Instructions for the task → Provide only the number of lines in the data below that contain the word "Blender".

** Start Records for this task **

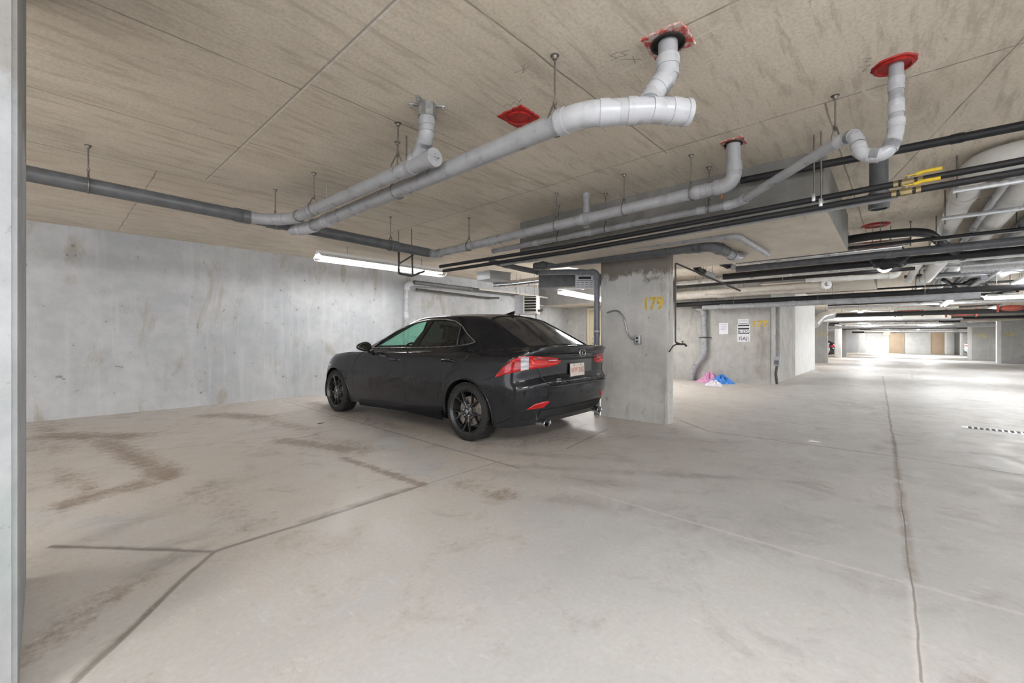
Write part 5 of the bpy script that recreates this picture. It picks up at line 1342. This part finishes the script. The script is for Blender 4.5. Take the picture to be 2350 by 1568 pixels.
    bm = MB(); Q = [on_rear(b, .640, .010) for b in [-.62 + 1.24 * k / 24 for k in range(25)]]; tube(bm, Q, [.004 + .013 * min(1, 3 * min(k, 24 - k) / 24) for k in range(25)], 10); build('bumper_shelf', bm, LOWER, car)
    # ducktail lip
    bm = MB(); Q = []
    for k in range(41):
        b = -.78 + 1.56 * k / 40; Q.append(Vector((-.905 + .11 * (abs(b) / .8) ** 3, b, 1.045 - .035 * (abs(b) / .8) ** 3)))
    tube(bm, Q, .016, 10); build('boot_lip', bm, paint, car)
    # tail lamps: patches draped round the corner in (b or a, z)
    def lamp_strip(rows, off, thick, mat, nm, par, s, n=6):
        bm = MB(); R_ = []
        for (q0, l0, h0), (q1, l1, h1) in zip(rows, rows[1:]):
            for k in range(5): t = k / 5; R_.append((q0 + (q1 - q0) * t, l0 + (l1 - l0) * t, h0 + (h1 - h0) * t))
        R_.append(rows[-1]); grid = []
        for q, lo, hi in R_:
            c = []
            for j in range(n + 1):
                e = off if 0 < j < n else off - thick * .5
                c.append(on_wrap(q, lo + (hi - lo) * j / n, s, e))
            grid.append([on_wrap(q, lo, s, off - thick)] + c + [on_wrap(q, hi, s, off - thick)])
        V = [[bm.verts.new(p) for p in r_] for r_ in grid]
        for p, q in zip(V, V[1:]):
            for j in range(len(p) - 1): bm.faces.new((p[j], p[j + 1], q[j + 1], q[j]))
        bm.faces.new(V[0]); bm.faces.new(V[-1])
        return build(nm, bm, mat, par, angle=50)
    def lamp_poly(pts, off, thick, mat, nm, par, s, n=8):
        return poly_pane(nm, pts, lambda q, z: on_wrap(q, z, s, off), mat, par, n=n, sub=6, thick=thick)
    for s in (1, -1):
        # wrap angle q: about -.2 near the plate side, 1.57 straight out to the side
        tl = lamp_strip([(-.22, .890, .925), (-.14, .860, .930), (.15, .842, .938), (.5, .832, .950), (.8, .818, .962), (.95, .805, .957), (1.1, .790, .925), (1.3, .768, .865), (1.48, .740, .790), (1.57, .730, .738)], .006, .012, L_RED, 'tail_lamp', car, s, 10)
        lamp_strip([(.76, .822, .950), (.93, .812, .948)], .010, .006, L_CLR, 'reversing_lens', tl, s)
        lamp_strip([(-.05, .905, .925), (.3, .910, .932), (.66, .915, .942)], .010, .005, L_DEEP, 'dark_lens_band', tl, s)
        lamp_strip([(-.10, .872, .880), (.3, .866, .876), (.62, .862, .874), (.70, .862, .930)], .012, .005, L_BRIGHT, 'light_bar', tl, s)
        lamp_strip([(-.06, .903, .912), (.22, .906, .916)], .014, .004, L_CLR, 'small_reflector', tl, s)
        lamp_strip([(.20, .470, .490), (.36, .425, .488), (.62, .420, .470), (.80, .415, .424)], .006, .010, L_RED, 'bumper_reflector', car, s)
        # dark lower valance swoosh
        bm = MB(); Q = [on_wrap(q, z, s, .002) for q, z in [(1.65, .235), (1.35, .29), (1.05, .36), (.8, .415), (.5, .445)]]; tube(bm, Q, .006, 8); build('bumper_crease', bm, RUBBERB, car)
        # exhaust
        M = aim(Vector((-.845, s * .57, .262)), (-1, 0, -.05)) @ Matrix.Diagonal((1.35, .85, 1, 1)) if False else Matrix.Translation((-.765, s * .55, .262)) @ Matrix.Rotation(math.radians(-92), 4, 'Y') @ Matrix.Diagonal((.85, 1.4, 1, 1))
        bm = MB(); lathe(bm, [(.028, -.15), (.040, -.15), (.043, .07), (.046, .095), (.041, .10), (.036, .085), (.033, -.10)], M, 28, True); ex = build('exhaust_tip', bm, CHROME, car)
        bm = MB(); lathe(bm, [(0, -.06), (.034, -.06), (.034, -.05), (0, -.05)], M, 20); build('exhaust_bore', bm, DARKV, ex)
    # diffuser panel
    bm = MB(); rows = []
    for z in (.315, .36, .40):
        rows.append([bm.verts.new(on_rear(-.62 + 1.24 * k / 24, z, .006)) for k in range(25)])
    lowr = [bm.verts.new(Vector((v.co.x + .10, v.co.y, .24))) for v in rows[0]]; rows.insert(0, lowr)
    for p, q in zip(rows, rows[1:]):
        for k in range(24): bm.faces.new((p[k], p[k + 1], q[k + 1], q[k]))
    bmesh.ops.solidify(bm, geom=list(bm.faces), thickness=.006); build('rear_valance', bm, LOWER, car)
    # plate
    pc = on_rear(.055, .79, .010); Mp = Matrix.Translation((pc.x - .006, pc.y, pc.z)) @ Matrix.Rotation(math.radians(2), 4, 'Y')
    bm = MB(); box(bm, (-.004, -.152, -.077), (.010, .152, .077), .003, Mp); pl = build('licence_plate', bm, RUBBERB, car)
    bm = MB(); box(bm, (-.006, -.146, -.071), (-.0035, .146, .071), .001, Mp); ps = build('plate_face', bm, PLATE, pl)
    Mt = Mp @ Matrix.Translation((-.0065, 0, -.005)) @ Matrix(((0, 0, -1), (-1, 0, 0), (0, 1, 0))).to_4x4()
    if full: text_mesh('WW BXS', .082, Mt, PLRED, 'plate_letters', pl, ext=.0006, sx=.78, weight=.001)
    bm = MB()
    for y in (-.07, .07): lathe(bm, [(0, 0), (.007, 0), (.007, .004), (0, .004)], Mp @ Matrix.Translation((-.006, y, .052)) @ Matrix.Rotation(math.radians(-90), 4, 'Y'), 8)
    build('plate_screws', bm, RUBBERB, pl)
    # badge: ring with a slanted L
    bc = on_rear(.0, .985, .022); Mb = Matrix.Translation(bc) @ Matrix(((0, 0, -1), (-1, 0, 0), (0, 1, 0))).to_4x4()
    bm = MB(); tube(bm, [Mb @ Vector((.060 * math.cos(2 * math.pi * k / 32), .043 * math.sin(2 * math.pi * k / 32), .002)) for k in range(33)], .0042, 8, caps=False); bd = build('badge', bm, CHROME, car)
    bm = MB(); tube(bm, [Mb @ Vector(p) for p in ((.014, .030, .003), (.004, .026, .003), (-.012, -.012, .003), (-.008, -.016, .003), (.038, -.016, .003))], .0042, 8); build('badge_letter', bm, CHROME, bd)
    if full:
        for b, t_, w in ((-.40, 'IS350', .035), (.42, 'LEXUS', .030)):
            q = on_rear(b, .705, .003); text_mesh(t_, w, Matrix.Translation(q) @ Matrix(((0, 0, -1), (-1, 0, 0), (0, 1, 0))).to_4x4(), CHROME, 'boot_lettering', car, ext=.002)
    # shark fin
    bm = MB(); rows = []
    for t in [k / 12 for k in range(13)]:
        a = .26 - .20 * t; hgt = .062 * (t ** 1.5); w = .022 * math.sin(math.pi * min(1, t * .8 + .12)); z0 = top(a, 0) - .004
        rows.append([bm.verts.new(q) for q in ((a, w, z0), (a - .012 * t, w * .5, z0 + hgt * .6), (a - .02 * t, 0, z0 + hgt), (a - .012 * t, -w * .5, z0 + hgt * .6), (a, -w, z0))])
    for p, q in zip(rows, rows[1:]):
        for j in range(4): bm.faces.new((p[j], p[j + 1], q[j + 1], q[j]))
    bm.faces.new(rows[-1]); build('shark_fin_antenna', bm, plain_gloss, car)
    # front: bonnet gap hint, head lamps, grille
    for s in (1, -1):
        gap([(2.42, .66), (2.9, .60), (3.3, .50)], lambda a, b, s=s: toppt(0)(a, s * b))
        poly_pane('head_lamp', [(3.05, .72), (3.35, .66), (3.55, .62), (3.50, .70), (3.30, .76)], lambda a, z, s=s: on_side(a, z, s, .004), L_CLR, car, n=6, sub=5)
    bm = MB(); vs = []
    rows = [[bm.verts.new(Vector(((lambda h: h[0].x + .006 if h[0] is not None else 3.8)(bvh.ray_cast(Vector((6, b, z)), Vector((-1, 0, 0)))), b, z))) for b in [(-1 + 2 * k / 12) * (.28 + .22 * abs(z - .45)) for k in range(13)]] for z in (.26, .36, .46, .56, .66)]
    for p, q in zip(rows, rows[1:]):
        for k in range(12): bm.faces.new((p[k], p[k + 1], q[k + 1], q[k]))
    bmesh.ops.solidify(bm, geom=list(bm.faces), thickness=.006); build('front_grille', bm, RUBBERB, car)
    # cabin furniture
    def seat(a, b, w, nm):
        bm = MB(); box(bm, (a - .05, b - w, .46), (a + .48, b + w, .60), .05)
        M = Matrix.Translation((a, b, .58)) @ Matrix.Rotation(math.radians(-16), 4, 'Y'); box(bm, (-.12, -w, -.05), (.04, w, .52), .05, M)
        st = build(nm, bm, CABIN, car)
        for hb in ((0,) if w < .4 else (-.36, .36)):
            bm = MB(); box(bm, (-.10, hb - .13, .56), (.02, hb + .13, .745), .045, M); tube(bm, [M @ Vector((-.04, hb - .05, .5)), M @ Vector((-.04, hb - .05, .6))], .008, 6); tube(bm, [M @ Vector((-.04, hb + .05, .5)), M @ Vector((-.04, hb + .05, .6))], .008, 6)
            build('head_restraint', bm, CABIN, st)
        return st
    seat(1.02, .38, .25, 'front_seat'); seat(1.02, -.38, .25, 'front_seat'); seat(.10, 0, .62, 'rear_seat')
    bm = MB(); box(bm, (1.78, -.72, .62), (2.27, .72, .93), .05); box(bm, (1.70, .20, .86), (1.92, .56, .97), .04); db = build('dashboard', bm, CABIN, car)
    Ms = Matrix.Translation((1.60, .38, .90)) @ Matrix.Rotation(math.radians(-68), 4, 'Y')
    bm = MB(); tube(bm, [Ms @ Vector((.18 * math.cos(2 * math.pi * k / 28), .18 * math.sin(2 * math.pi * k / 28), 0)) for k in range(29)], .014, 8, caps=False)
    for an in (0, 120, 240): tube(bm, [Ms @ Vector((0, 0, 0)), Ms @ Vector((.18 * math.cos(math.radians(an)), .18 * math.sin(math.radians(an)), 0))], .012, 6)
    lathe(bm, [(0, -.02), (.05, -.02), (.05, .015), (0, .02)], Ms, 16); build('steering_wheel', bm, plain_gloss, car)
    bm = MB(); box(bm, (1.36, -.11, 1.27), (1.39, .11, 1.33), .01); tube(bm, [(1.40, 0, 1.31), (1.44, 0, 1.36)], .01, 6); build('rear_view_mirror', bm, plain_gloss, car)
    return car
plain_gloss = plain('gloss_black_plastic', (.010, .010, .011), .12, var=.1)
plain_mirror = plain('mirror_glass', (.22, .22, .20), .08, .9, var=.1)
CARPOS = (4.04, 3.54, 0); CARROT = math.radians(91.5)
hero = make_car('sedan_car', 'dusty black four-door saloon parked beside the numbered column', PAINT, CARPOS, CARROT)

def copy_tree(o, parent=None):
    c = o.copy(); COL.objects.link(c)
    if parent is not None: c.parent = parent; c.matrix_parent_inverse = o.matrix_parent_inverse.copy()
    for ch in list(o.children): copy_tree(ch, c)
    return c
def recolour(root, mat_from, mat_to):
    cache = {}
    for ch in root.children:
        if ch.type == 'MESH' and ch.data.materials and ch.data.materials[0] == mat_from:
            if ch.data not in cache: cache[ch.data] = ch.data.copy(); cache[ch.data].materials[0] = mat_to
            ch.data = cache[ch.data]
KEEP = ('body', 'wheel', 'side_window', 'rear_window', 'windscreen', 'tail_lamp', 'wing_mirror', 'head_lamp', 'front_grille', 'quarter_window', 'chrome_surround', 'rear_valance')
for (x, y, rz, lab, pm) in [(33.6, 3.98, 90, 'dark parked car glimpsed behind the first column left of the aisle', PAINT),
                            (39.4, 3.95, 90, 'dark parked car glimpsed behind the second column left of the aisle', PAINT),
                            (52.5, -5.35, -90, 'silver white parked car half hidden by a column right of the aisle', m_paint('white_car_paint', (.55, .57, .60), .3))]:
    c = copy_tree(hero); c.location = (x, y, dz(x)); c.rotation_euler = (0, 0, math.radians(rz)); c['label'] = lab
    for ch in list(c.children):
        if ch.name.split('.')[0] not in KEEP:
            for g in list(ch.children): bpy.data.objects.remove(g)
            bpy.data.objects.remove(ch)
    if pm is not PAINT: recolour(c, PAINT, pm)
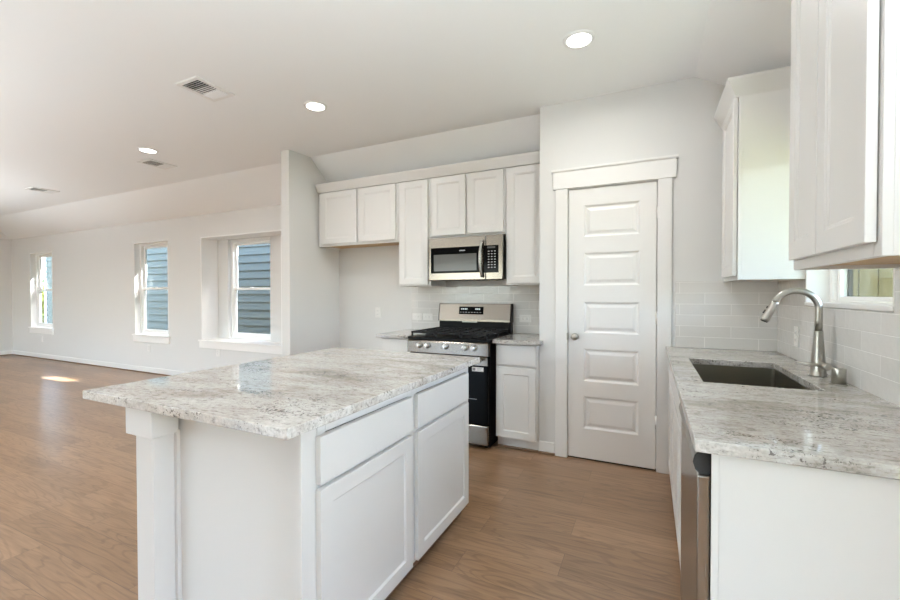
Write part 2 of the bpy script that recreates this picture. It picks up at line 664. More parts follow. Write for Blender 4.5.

** End Records for this task **

Answer to this task → 2